To do -
Return the data exactly, with all pictures removed.

Start

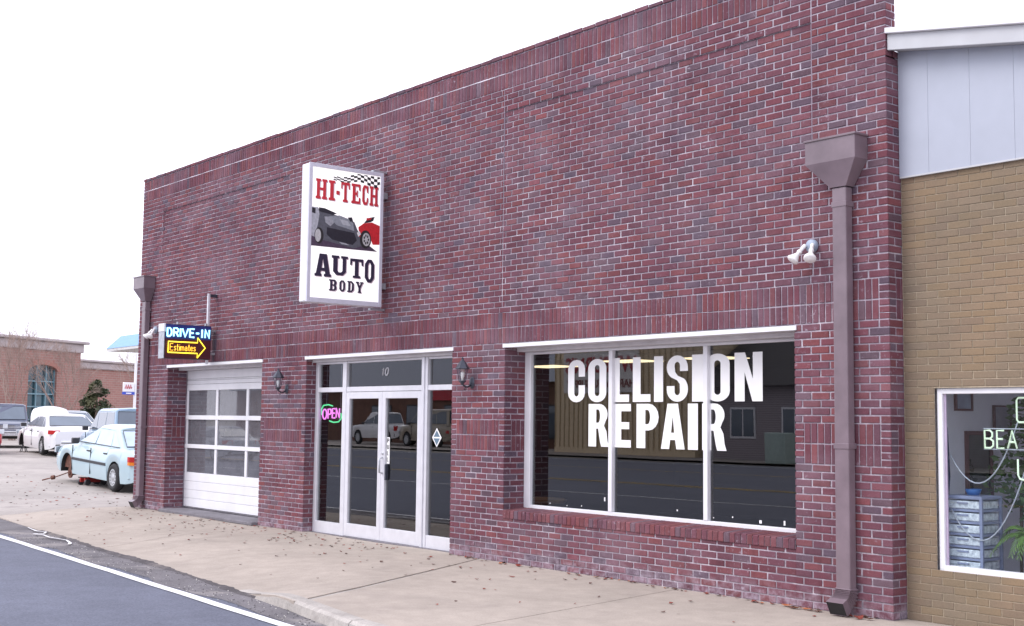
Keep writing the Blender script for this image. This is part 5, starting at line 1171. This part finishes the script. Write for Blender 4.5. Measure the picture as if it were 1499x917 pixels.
m = MB(); m.box(-9.1, 6.65, -9, .12, 4.951, 5.45); m.build('cornice', M_CORN, lib, bevel=.06, seg=2)
m = MB(); m.box(-9.2, 6.9, -9, .32, 5.451, 5.62); m.build('cornice_cap', M_CORN, lib, bevel=.04)
m = MB(); m.box(-9.2, .9, -9, -1.5, 5.62, 6.2); m.build('parapet', M_CORN, lib)
m = MB(); m.box(2.3, 4.55, -.26, -.24, .7, 4.2); wf = m.build('arched_window', plain('teal_glass', (.035, .08, .10), .1, var=.5, scale=1.4), lib)
for x in (2.3, 3.05, 3.8, 4.5): m = MB(); m.box(x, x + .07, -.22, -.12, .7, 4.15); m.build('mullion', M_TEALW, wf)
for z in (1.1, 1.8, 2.5, 3.2): m = MB(); m.box(2.3, 4.55, -.21, -.13, z, z + .07); m.build('transom', M_TEALW, wf)
vo = [(3.42 + 1.13 * math.cos(PI * k / 12), 3.80 + .36 * math.sin(PI * k / 12)) for k in range(13)]; vo2 = [(3.42 + 1.42 * math.cos(PI * k / 12), 3.80 + .66 * math.sin(PI * k / 12)) for k in range(13)]
m = MB(); m.poly([vo2 + vo[::-1]], lambda u, v, d: (u, .002 + d, v), .05); m.build('arch_trim', plain('arch_brick', (.33, .15, .12), .9), lib)
m = MB(); m.box(6.51, 16, -7.5, -2.2, 0, 4.2); m.build('wing_wall', M_FARB, lib)
m = MB(); m.box(6.51, 16.2, -7.5, -2.05, 4.201, 4.62); m.build('wing_cornice', M_CORN, lib, bevel=.05)
m = MB(); m.box(6.51, 16.4, -7.5, -1.9, 4.621, 4.76); m.build('wing_cap', M_CORN, lib, bevel=.03)
m = MB(); m.box(-1.2, -.9, .0, .25, 4.2, 4.55); m.box(-1.15, -.95, .1, .4, 3.95, 4.2); m.build('wall_lamp', M_WHITE, lib)
def flip_y(o):
    if o.type == 'MESH':
        for v in o.data.vertices: v.co.y = -v.co.y
        bm = bmesh.new(); bm.from_mesh(o.data); bmesh.ops.reverse_faces(bm, faces=bm.faces); bm.to_mesh(o.data); bm.free()
    for c in o.children: flip_y(c)
flip_y(lib)                                                   # its front is the local -y side, towards the street
# blue fuel canopy
cp = thing('fuel_canopy', 'pale blue fuel station canopy showing past the brick building\'s corner', 'canopy', (-46.55, 15.7, .3), -.05)
c0 = (-4.0, 4.0, -3.2, 3.2); zb, zt = 4.45, 5.05
vs = [(c0[0], c0[2], zb), (c0[1], c0[2], zb), (c0[1], c0[3], zb), (c0[0], c0[3], zb), (c0[0] + .5, c0[2] + .5, zt), (c0[1] - .5, c0[2] + .5, zt), (c0[1] - .5, c0[3] - .5, zt), (c0[0] + .5, c0[3] - .5, zt)]
m = MB(); m.add(vs, [(0, 1, 5, 4), (1, 2, 6, 5), (2, 3, 7, 6), (3, 0, 4, 7), (4, 5, 6, 7)]); m.build('mansard', plain('canopy_blue', (.16, .33, .55), .45), cp)
m = MB(); m.box(c0[0] + .02, c0[1] - .02, c0[2] + .02, c0[3] - .02, zb - .12, zb + .01); m.build('canopy_soffit', plain('canopy_under', (.6, .6, .6), .6), cp)
for x in (-2.5, 2.5): m = MB(); m.box(x - .15, x + .15, 1.0, 1.3, 0, zb - .121); m.build('canopy_column', M_WHITE, cp)
# motoring-club sign on a white pole
asn = thing('pole_sign', 'white and blue roadside sign with red letters on a white pole', 'sign', (-39.86, 9.42, ground_z(-39.86, 9.42)), 0)
asn.scale = (.6, .6, .6); asn.location.z += .86; asn.rotation_euler[2] = math.atan2(-(6.4 + 38.6), (9.4 + 9.15)) + PI          # faces the street
AX = lambda u, v, d: (u, -.06 - d, v)
m = MB(); m.tube([(.60, 0, -1.5), (.60, 0, 4.6)], .085, 8); m.build('pole', M_WHITE, asn)
m = MB(); m.box(-.42, .50, -.06, .06, 2.12, 2.72); m.build('sign_face', M_WHITE, asn, bevel=.04, seg=2)
m = MB(); m.box(-.43, .51, -.063, .063, 1.96, 2.119); m.build('blue_band', plain('sign_blue', (.03, .07, .48), .5), asn)
stroke_text([('A', -.32, -.13, 2.33, 2.58), ('A', -.13, .06, 2.33, 2.58), ('A', .06, .25, 2.33, 2.58)], lambda u, v, d: (u, -.064, v), .022, plain('sign_red', (.55, .03, .05), .5), asn, 'letter', 5)
m = MB(); m.tube([(-.36, -.064, 2.36), (-.2, -.064, 2.31), (.1, -.064, 2.33), (.3, -.064, 2.42)], .010, 5); m.build('swoosh', MATS['sign_red'], asn)
m = MB(); m.box(-.22, .24, -.066, -.0635, 2.01, 2.07); m.build('band_print', M_VINYL, asn)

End

Output of the task -
Keep writing the Blender script for this image. This is part 5, starting at line 1171. This part finishes the script. Write for Blender 4.5. Measure the picture as if it were 1499x917 pixels.
m = MB(); m.box(-9.1, 6.65, -9, .12, 4.951, 5.45); m.build('cornice', M_CORN, lib, bevel=.06, seg=2)
m = MB(); m.box(-9.2, 6.9, -9, .32, 5.451, 5.62); m.build('cornice_cap', M_CORN, lib, bevel=.04)
m = MB(); m.box(-9.2, .9, -9, -1.5, 5.62, 6.2); m.build('parapet', M_CORN, lib)
m = MB(); m.box(2.3, 4.55, -.26, -.24, .7, 4.2); wf = m.build('arched_window', plain('teal_glass', (.035, .08, .10), .1, var=.5, scale=1.4), lib)
for x in (2.3, 3.05, 3.8, 4.5): m = MB(); m.box(x, x + .07, -.22, -.12, .7, 4.15); m.build('mullion', M_TEALW, wf)
for z in (1.1, 1.8, 2.5, 3.2): m = MB(); m.box(2.3, 4.55, -.21, -.13, z, z + .07); m.build('transom', M_TEALW, wf)
vo = [(3.42 + 1.13 * math.cos(PI * k / 12), 3.80 + .36 * math.sin(PI * k / 12)) for k in range(13)]; vo2 = [(3.42 + 1.42 * math.cos(PI * k / 12), 3.80 + .66 * math.sin(PI * k / 12)) for k in range(13)]
m = MB(); m.poly([vo2 + vo[::-1]], lambda u, v, d: (u, .002 + d, v), .05); m.build('arch_trim', plain('arch_brick', (.33, .15, .12), .9), lib)
m = MB(); m.box(6.51, 16, -7.5, -2.2, 0, 4.2); m.build('wing_wall', M_FARB, lib)
m = MB(); m.box(6.51, 16.2, -7.5, -2.05, 4.201, 4.62); m.build('wing_cornice', M_CORN, lib, bevel=.05)
m = MB(); m.box(6.51, 16.4, -7.5, -1.9, 4.621, 4.76); m.build('wing_cap', M_CORN, lib, bevel=.03)
m = MB(); m.box(-1.2, -.9, .0, .25, 4.2, 4.55); m.box(-1.15, -.95, .1, .4, 3.95, 4.2); m.build('wall_lamp', M_WHITE, lib)
def flip_y(o):
    if o.type == 'MESH':
        for v in o.data.vertices: v.co.y = -v.co.y
        bm = bmesh.new(); bm.from_mesh(o.data); bmesh.ops.reverse_faces(bm, faces=bm.faces); bm.to_mesh(o.data); bm.free()
    for c in o.children: flip_y(c)
flip_y(lib)                                                   # its front is the local -y side, towards the street
# blue fuel canopy
cp = thing('fuel_canopy', 'pale blue fuel station canopy showing past the brick building\'s corner', 'canopy', (-46.55, 15.7, .3), -.05)
c0 = (-4.0, 4.0, -3.2, 3.2); zb, zt = 4.45, 5.05
vs = [(c0[0], c0[2], zb), (c0[1], c0[2], zb), (c0[1], c0[3], zb), (c0[0], c0[3], zb), (c0[0] + .5, c0[2] + .5, zt), (c0[1] - .5, c0[2] + .5, zt), (c0[1] - .5, c0[3] - .5, zt), (c0[0] + .5, c0[3] - .5, zt)]
m = MB(); m.add(vs, [(0, 1, 5, 4), (1, 2, 6, 5), (2, 3, 7, 6), (3, 0, 4, 7), (4, 5, 6, 7)]); m.build('mansard', plain('canopy_blue', (.16, .33, .55), .45), cp)
m = MB(); m.box(c0[0] + .02, c0[1] - .02, c0[2] + .02, c0[3] - .02, zb - .12, zb + .01); m.build('canopy_soffit', plain('canopy_under', (.6, .6, .6), .6), cp)
for x in (-2.5, 2.5): m = MB(); m.box(x - .15, x + .15, 1.0, 1.3, 0, zb - .121); m.build('canopy_column', M_WHITE, cp)
# motoring-club sign on a white pole
asn = thing('pole_sign', 'white and blue roadside sign with red letters on a white pole', 'sign', (-39.86, 9.42, ground_z(-39.86, 9.42)), 0)
asn.scale = (.6, .6, .6); asn.location.z += .86; asn.rotation_euler[2] = math.atan2(-(6.4 + 38.6), (9.4 + 9.15)) + PI          # faces the street
AX = lambda u, v, d: (u, -.06 - d, v)
m = MB(); m.tube([(.60, 0, -1.5), (.60, 0, 4.6)], .085, 8); m.build('pole', M_WHITE, asn)
m = MB(); m.box(-.42, .50, -.06, .06, 2.12, 2.72); m.build('sign_face', M_WHITE, asn, bevel=.04, seg=2)
m = MB(); m.box(-.43, .51, -.063, .063, 1.96, 2.119); m.build('blue_band', plain('sign_blue', (.03, .07, .48), .5), asn)
stroke_text([('A', -.32, -.13, 2.33, 2.58), ('A', -.13, .06, 2.33, 2.58), ('A', .06, .25, 2.33, 2.58)], lambda u, v, d: (u, -.064, v), .022, plain('sign_red', (.55, .03, .05), .5), asn, 'letter', 5)
m = MB(); m.tube([(-.36, -.064, 2.36), (-.2, -.064, 2.31), (.1, -.064, 2.33), (.3, -.064, 2.42)], .010, 5); m.build('swoosh', MATS['sign_red'], asn)
m = MB(); m.box(-.22, .24, -.066, -.0635, 2.01, 2.07); m.build('band_print', M_VINYL, asn)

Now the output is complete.